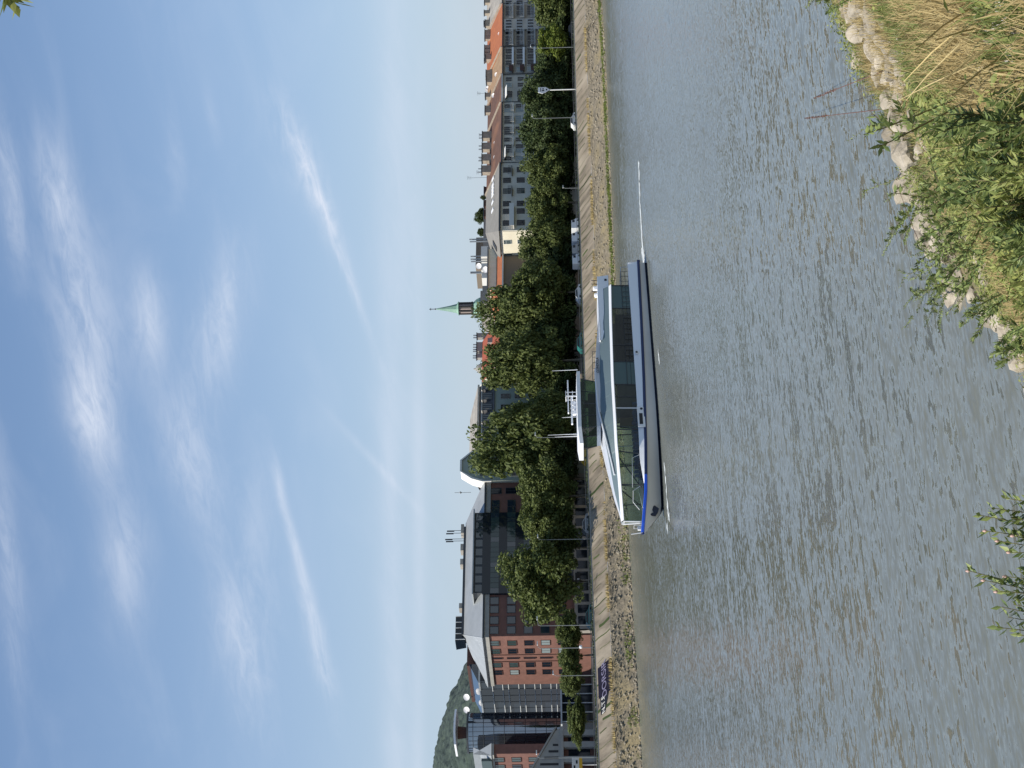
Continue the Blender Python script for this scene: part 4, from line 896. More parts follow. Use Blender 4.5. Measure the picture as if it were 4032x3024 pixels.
# triangular outfall and step frame on the slope
X = onZ(2405, 2195, 2.6).x; p = onZ(2408, 2195, 3.0)
rt = thing('storm_outfall', (p.x, p.y, 2.4), 'black triangular outfall mouth in the stone shore', 'outfall'); 
MB().prism([onY(2404, 2182, p.y), onY(2434, 2182, p.y), onY(2411, 2224, p.y)], (0, .8, 0)).build('mouth', M['black'], rt); MB().prism([onY(2397, 2176, p.y + .3), onY(2440, 2176, p.y + .3), onY(2416, 2236, p.y + .3), onY(2404, 2236, p.y + .3)], (0, 1.4, 0)).build('headwall', M['concrete'], rt)
p = onZ(2385, 2225, 4.0); rt = thing('mooring_frame', (p.x, p.y, 3.4), 'dark steel mooring frame lying on the concrete slope', 'frame')
MB().tube([(p.x - 1.3, p.y, 3.6), (p.x - 1.3, p.y + .2, 4.5), (p.x + 1.3, p.y + .2, 4.5), (p.x + 1.3, p.y, 3.6)], .08, 6).build('bar', M['metaldark'], rt)

# cars
def car(name, y, Yd, m, label, L=4.4, H=1.45, van=False, cat='car', d=1):
    X = XY(y, YQ + Yd, 2270); Yd = Yq(X) - YQ + Yd; X = XY(y, YQ + Yd, 2270); rt = thing(name, (X, YQ + Yd, ZQ), label, cat, 'traffic on the embankment road')
    w = .88 if not van else 1.0
    pr = [(-.5, .3), (-.5, .75), (-.46, .9), (-.3, .95), (.28, .93), (.46, .82), (.5, .6), (.5, .3)] if not van else [(-.5, .35), (-.5, H - .1), (-.47, H), (.3, H), (.4, 1.15), (.49, 1.0), (.5, .35)]
    gr = [(-.42, .95), (-.28, H - .05), (-.2, H), (.08, H), (.14, H - .05), (.30, .94)]
    b = MB(); rows = [[(X + a * L * d, YQ + Yd + yy, ZQ + z * (1 if abs(yy) < w else 1)) for a, z in pr] for yy in (-w, w)]
    b.prism(rows[0], (0, 2 * w, 0)); b.build('body', m, rt)
    if not van:
        MB().prism([(X + a * L * d, YQ + Yd - w * .86, ZQ + z) for a, z in gr], (0, 2 * w * .86, 0)).build('cabin', m, rt)
        MB().prism([(X + a * L * d, YQ + Yd - w * .88, ZQ + z) for a, z in [(-.37, 1.0), (-.27, H - .1), (.10, H - .1), (.24, 1.0)]], (0, 2 * w * .88, 0)).build('side_window', M['glassdark'], rt)
    else: MB().box(X + .1 * L, X + .34 * L, YQ + Yd - w - .02, YQ + Yd - w + .01, ZQ + 1.2, ZQ + 1.75).build('side_window', M['glassdark'], rt)
    wm = MB()
    for a in (-.31, .31):
        for s_ in (-1, 1): MB().tube([(X + a * L, YQ + Yd + s_ * (w - .15), ZQ + .32), (X + a * L, YQ + Yd + s_ * (w + .03), ZQ + .32)], .32, 12).build('wheel', M['tyre'], rt)
car('parked_car', 118, 6, M['card'], 'dark car on the road below the orange roof'); car('parked_car', 478, 5.5, M['carw'], 'white car on the road under the wide dark tree'); car('parked_car', 1158, 6, M['carw'], 'white car behind the boat stern'); car('parked_car', 1352, 6, M['cart'], 'teal car seen over the boat roof')
car('parked_car', 1790, 6, M['yellow'], 'yellow taxi just ahead of the wheelhouse', cat='taxi'); car('parked_car', 2432, 6, M['cart'], 'blue-green car near the office corner'); car('parked_car', 2070, 7, M['carg'], 'silver car below the dark glass bay')
for i, (y, m_, lb) in enumerate(((890, 'carw', 'white van farthest right in the line of vans'), (942, 'carw', 'white van second from the right in the line'), (990, 'carg', 'grey van third in the line of vans'), (1030, 'carw', 'white van nearest the boat stern'))): car('parked_van', y, 5.5, M[m_], lb, 2.9, 1.95, True, 'van')

# graffiti on the slope
rtx = XY(2670, YQ, 2380)
def onslope(x, y):
    lo, hi = 2.0, ZQ
    for _ in range(40):
        z = (lo + hi) / 2; p = onZ(x, y, z)
        if p.y > Yq(p.x) - 1.9 * (ZQ - z): lo = z
        else: hi = z
    return onZ(x, y, z)
pA = onslope(2380, 2670); rt = thing('graffiti', pA, 'dark navy graffiti panel with pale lavender block letters on the slope', 'graffiti')
def slopept(X, t, lift): return Vector((X, Yq(X) + (Ys(X) - Yq(X)) * t, ZQ + (Zs(X) - ZQ) * t + lift))
xg0, xg1 = onslope(2380, 2738).x, onslope(2380, 2612).x
MB().grid([[slopept(X, t, .10) for t in (.12, .5, .93)] for X in [xg0 + (xg1 - xg0) * i / 8 for i in range(9)]]).build('painted_panel', M['g_navy'], rt)
def slopetext(s, x0, x1, size, m, t, root, lift, st=1.0):
    X = (x0 + x1) / 2; c = slopept(X, t, lift); up = (slopept(X, 0, 0) - slopept(X, 1, 0)).normalized(); rx = (slopept(x1, t, 0) - slopept(x0, t, 0)).normalized(); n = rx.cross(up).normalized(); up = n.cross(rx)
    o = text('lettering', s, size, m, root, (0, 0, 0), (0, 0, 0), .01, st); mm = Matrix.Identity(3)
    for i, a in enumerate((rx, up, n)):
        for j in range(3): mm[j][i] = a[j]
    o.rotation_euler = mm.to_euler(); o.location = c - wl(root); return o
slopetext('DORSIR', xg0, xg1, 2.15, M['g_lav'], .55, rt, .16, .95)
xh0, xh1 = onslope(2375, 2812).x, onslope(2375, 2742).x
rt = thing('graffiti', slopept((xh0 + xh1) / 2, .4, 0), 'black graffiti patch with white letters N.T.F next to the navy panel', 'graffiti')
MB().grid([[slopept(X, t, .10) for t in (.22, .5, .78 - .3 * (1 - i / 6))] for i, X in enumerate([xh0 + (xh1 - xh0) * i / 6 for i in range(7)])]).build('painted_panel', M['black'], rt)
slopetext('N.T.F', xh0, xh1, 1.55, M['g_white'], .44, rt, .16, .95)

# ------------------------------------------------------------------ the boat
ps, pb = onZ(2546, 1041, 0), onZ(2624, 2030, 0)
hd = Vector((pb.x - ps.x, pb.y - ps.y, 0)).normalized(); port = Vector((-hd.y, hd.x, 0))
if port.y > 0: port = -port
HB = 3.7
org = Vector((ps.x, ps.y, 0)) - port * 3.45
boat = thing('river_cruise_boat', org, 'white and grey glass-roofed river cruise boat with blue band, sailing left', 'boat')
ang = math.atan2(hd.y, hd.x); boat.rotation_euler = (0, 0, ang)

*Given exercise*
Each line of the material must be retyped exactly, except that images are omitted.

*Output below*
Continue the Blender Python script for this scene: part 4, from line 896. More parts follow. Use Blender 4.5. Measure the picture as if it were 4032x3024 pixels.
# triangular outfall and step frame on the slope
X = onZ(2405, 2195, 2.6).x; p = onZ(2408, 2195, 3.0)
rt = thing('storm_outfall', (p.x, p.y, 2.4), 'black triangular outfall mouth in the stone shore', 'outfall'); 
MB().prism([onY(2404, 2182, p.y), onY(2434, 2182, p.y), onY(2411, 2224, p.y)], (0, .8, 0)).build('mouth', M['black'], rt); MB().prism([onY(2397, 2176, p.y + .3), onY(2440, 2176, p.y + .3), onY(2416, 2236, p.y + .3), onY(2404, 2236, p.y + .3)], (0, 1.4, 0)).build('headwall', M['concrete'], rt)
p = onZ(2385, 2225, 4.0); rt = thing('mooring_frame', (p.x, p.y, 3.4), 'dark steel mooring frame lying on the concrete slope', 'frame')
MB().tube([(p.x - 1.3, p.y, 3.6), (p.x - 1.3, p.y + .2, 4.5), (p.x + 1.3, p.y + .2, 4.5), (p.x + 1.3, p.y, 3.6)], .08, 6).build('bar', M['metaldark'], rt)

# cars
def car(name, y, Yd, m, label, L=4.4, H=1.45, van=False, cat='car', d=1):
    X = XY(y, YQ + Yd, 2270); Yd = Yq(X) - YQ + Yd; X = XY(y, YQ + Yd, 2270); rt = thing(name, (X, YQ + Yd, ZQ), label, cat, 'traffic on the embankment road')
    w = .88 if not van else 1.0
    pr = [(-.5, .3), (-.5, .75), (-.46, .9), (-.3, .95), (.28, .93), (.46, .82), (.5, .6), (.5, .3)] if not van else [(-.5, .35), (-.5, H - .1), (-.47, H), (.3, H), (.4, 1.15), (.49, 1.0), (.5, .35)]
    gr = [(-.42, .95), (-.28, H - .05), (-.2, H), (.08, H), (.14, H - .05), (.30, .94)]
    b = MB(); rows = [[(X + a * L * d, YQ + Yd + yy, ZQ + z * (1 if abs(yy) < w else 1)) for a, z in pr] for yy in (-w, w)]
    b.prism(rows[0], (0, 2 * w, 0)); b.build('body', m, rt)
    if not van:
        MB().prism([(X + a * L * d, YQ + Yd - w * .86, ZQ + z) for a, z in gr], (0, 2 * w * .86, 0)).build('cabin', m, rt)
        MB().prism([(X + a * L * d, YQ + Yd - w * .88, ZQ + z) for a, z in [(-.37, 1.0), (-.27, H - .1), (.10, H - .1), (.24, 1.0)]], (0, 2 * w * .88, 0)).build('side_window', M['glassdark'], rt)
    else: MB().box(X + .1 * L, X + .34 * L, YQ + Yd - w - .02, YQ + Yd - w + .01, ZQ + 1.2, ZQ + 1.75).build('side_window', M['glassdark'], rt)
    wm = MB()
    for a in (-.31, .31):
        for s_ in (-1, 1): MB().tube([(X + a * L, YQ + Yd + s_ * (w - .15), ZQ + .32), (X + a * L, YQ + Yd + s_ * (w + .03), ZQ + .32)], .32, 12).build('wheel', M['tyre'], rt)
car('parked_car', 118, 6, M['card'], 'dark car on the road below the orange roof'); car('parked_car', 478, 5.5, M['carw'], 'white car on the road under the wide dark tree'); car('parked_car', 1158, 6, M['carw'], 'white car behind the boat stern'); car('parked_car', 1352, 6, M['cart'], 'teal car seen over the boat roof')
car('parked_car', 1790, 6, M['yellow'], 'yellow taxi just ahead of the wheelhouse', cat='taxi'); car('parked_car', 2432, 6, M['cart'], 'blue-green car near the office corner'); car('parked_car', 2070, 7, M['carg'], 'silver car below the dark glass bay')
for i, (y, m_, lb) in enumerate(((890, 'carw', 'white van farthest right in the line of vans'), (942, 'carw', 'white van second from the right in the line'), (990, 'carg', 'grey van third in the line of vans'), (1030, 'carw', 'white van nearest the boat stern'))): car('parked_van', y, 5.5, M[m_], lb, 2.9, 1.95, True, 'van')

# graffiti on the slope
rtx = XY(2670, YQ, 2380)
def onslope(x, y):
    lo, hi = 2.0, ZQ
    for _ in range(40):
        z = (lo + hi) / 2; p = onZ(x, y, z)
        if p.y > Yq(p.x) - 1.9 * (ZQ - z): lo = z
        else: hi = z
    return onZ(x, y, z)
pA = onslope(2380, 2670); rt = thing('graffiti', pA, 'dark navy graffiti panel with pale lavender block letters on the slope', 'graffiti')
def slopept(X, t, lift): return Vector((X, Yq(X) + (Ys(X) - Yq(X)) * t, ZQ + (Zs(X) - ZQ) * t + lift))
xg0, xg1 = onslope(2380, 2738).x, onslope(2380, 2612).x
MB().grid([[slopept(X, t, .10) for t in (.12, .5, .93)] for X in [xg0 + (xg1 - xg0) * i / 8 for i in range(9)]]).build('painted_panel', M['g_navy'], rt)
def slopetext(s, x0, x1, size, m, t, root, lift, st=1.0):
    X = (x0 + x1) / 2; c = slopept(X, t, lift); up = (slopept(X, 0, 0) - slopept(X, 1, 0)).normalized(); rx = (slopept(x1, t, 0) - slopept(x0, t, 0)).normalized(); n = rx.cross(up).normalized(); up = n.cross(rx)
    o = text('lettering', s, size, m, root, (0, 0, 0), (0, 0, 0), .01, st); mm = Matrix.Identity(3)
    for i, a in enumerate((rx, up, n)):
        for j in range(3): mm[j][i] = a[j]
    o.rotation_euler = mm.to_euler(); o.location = c - wl(root); return o
slopetext('DORSIR', xg0, xg1, 2.15, M['g_lav'], .55, rt, .16, .95)
xh0, xh1 = onslope(2375, 2812).x, onslope(2375, 2742).x
rt = thing('graffiti', slopept((xh0 + xh1) / 2, .4, 0), 'black graffiti patch with white letters N.T.F next to the navy panel', 'graffiti')
MB().grid([[slopept(X, t, .10) for t in (.22, .5, .78 - .3 * (1 - i / 6))] for i, X in enumerate([xh0 + (xh1 - xh0) * i / 6 for i in range(7)])]).build('painted_panel', M['black'], rt)
slopetext('N.T.F', xh0, xh1, 1.55, M['g_white'], .44, rt, .16, .95)

# ------------------------------------------------------------------ the boat
ps, pb = onZ(2546, 1041, 0), onZ(2624, 2030, 0)
hd = Vector((pb.x - ps.x, pb.y - ps.y, 0)).normalized(); port = Vector((-hd.y, hd.x, 0))
if port.y > 0: port = -port
HB = 3.7
org = Vector((ps.x, ps.y, 0)) - port * 3.45
boat = thing('river_cruise_boat', org, 'white and grey glass-roofed river cruise boat with blue band, sailing left', 'boat')
ang = math.atan2(hd.y, hd.x); boat.rotation_euler = (0, 0, ang)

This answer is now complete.